There are many types of technologies available and utilized when building a website. Some of them are outdated, others make it difficult for you to edit your content later, others still will not provide you with the original source code files (which can cause a problem for you if the website company later goes out of business).
Be sure that if you do buy a “flash” or graphically designed website, you obtain the source code files. You likely will not receive these files unless you ask for them – and some companies will not give them to you. Some business owners have been left with websites they can’t edit or change when a website company went out of business and failed to deliver their website source code files to them when they purchased the website.
Make sure your website contains secure email forms.

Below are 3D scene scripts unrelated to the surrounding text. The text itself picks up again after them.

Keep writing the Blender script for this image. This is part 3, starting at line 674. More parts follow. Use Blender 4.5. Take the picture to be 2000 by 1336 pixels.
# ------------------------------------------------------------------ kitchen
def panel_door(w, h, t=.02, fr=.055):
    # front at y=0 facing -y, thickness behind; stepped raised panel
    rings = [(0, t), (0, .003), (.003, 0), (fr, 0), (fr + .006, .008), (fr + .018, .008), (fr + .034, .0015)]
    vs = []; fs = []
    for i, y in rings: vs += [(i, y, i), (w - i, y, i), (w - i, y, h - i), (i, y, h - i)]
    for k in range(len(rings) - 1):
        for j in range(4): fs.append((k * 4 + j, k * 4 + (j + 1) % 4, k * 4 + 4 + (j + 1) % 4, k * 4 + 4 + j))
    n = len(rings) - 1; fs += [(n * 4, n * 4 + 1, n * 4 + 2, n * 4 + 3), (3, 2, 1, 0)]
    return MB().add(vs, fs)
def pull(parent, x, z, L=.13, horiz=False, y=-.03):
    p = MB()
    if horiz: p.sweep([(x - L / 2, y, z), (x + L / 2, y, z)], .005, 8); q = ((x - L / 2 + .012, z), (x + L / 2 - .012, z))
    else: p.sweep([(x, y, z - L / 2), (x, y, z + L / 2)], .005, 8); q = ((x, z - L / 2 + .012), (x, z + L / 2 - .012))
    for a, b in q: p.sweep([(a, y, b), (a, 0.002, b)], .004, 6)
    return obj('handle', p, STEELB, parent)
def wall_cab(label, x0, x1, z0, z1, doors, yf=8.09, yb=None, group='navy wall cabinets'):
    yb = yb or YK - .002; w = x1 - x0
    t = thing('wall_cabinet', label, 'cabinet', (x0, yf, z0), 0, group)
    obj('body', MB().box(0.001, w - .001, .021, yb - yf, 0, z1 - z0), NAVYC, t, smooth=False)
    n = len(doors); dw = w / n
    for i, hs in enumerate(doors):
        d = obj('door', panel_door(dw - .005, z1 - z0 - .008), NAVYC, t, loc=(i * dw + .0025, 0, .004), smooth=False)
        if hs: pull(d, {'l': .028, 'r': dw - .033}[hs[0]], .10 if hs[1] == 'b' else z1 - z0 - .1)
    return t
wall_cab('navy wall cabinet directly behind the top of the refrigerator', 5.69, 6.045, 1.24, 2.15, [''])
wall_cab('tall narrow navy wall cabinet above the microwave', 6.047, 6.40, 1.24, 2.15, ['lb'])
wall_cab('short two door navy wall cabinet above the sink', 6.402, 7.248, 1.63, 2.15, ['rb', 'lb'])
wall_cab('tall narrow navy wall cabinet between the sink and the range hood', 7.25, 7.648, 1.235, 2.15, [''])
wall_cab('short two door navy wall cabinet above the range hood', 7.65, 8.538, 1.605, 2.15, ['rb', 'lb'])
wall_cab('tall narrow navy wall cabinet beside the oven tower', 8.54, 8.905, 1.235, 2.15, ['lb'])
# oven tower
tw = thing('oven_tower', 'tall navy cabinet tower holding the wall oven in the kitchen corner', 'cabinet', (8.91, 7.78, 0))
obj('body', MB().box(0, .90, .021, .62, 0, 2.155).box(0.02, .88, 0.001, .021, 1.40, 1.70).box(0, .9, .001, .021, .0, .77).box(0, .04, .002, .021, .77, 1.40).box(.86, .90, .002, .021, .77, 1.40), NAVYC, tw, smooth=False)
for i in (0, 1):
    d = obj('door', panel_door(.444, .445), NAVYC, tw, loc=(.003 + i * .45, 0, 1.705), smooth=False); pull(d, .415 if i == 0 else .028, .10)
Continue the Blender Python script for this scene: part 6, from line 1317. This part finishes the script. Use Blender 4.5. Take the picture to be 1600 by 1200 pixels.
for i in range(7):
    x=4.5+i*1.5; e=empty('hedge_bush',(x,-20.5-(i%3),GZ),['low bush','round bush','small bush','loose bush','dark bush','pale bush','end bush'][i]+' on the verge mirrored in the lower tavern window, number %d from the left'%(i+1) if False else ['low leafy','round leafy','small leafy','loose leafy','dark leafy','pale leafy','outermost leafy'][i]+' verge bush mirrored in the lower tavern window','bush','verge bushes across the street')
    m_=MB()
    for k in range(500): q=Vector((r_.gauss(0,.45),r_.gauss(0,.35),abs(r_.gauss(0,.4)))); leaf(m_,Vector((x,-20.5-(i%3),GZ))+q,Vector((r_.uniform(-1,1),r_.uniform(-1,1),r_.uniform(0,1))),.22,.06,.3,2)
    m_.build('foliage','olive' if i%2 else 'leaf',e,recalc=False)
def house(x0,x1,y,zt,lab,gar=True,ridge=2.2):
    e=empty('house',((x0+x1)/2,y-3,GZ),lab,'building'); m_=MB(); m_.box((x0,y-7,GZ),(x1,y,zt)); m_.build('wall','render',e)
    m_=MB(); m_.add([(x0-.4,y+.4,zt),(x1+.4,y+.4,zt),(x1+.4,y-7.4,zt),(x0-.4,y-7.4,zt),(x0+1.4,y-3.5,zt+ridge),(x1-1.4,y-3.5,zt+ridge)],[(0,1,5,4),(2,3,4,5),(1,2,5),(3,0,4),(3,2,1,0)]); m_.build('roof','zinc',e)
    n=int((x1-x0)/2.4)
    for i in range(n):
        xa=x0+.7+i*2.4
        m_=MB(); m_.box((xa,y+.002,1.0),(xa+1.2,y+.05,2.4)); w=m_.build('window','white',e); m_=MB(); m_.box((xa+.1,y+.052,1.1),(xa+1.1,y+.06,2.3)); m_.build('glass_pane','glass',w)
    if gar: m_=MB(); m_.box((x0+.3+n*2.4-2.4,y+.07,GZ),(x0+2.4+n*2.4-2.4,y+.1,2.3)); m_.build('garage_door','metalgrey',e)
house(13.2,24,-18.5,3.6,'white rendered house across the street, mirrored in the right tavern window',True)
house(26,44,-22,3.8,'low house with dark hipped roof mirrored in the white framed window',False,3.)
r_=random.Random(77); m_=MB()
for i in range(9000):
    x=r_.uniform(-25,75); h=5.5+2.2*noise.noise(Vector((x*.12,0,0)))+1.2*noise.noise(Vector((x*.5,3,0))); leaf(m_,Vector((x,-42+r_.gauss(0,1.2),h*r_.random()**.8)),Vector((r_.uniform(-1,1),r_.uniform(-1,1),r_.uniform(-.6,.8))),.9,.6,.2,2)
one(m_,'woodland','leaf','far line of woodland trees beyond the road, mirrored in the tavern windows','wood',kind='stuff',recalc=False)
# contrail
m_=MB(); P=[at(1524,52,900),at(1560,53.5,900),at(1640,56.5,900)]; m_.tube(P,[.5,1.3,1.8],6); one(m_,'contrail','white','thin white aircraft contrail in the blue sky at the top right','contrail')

For example, many web designers will provide online forms, but they are not sufficiently secure. Assure that your sensitive online forms (those that ask for your client’s personal information) are secured with “CAPTCHA” encoding, or hosted with SSL. You are held responsible by your website hosting company if you post unsecured forms on your site and spammers use your site to send spam email. Putting a security code on your online forms is just like locking your car door or house at night. We hope that it will never be necessary, but it is still good practice to lock the door.
In short, make sure your website is designed using the latest technologies and design style, with longevity and practicality in mind.